OOP is a step in the right direction, for some kinds of programming. You don't always need to tell a story about your concept space. Sometimes what you're doing is so simple, and so shortlived, that it doesn't matter. However if you want long term maintainability and something that other people are going to be able to learn as quickly as possible, OOP wins. Consider the following example:
English:
John loves Sally. People like to spend time with others that they love. Does John like spending time with Sally?
If you are human and not deeply mentally impaired, you will quickly answer "yes" to the above question
Symbolic logic:
Derive Q (John likes spending time with Sally)
P (Assertion)
P -> Q (Modus Ponens)
Did you immediately think in your brain the following:
Q (Consequence of premises 1 & 2)
A lot of people who stare at that sequence of symbols will require a few moments to process it. Very few will read it as trivially as they read the English expression, although both expressions communicate the same relationships and information. Why is that? It is because the logical derivation is an abstraction above the English expression (which itself is of course an abstraction of something else). Every level of abstraction adds to how difficult it is for a human to comprehend something. It doesn't mean they can't get it, it means it will take longer (though depending on the person it might mean they can't get it).

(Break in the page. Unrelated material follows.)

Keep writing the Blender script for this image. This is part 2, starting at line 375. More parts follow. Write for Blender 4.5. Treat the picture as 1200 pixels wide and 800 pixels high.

Do you want people to be able to read your code in the future? The best chance of them succeeding is to use object oriented programming, and to create a class model that closely resembles what most people intuitively understand as the concept space you are working in.
Humans did not evolve to process information regarding Ps and Qs. They evolved to process information about Johns and Sallys. They are much better at the latter than the former.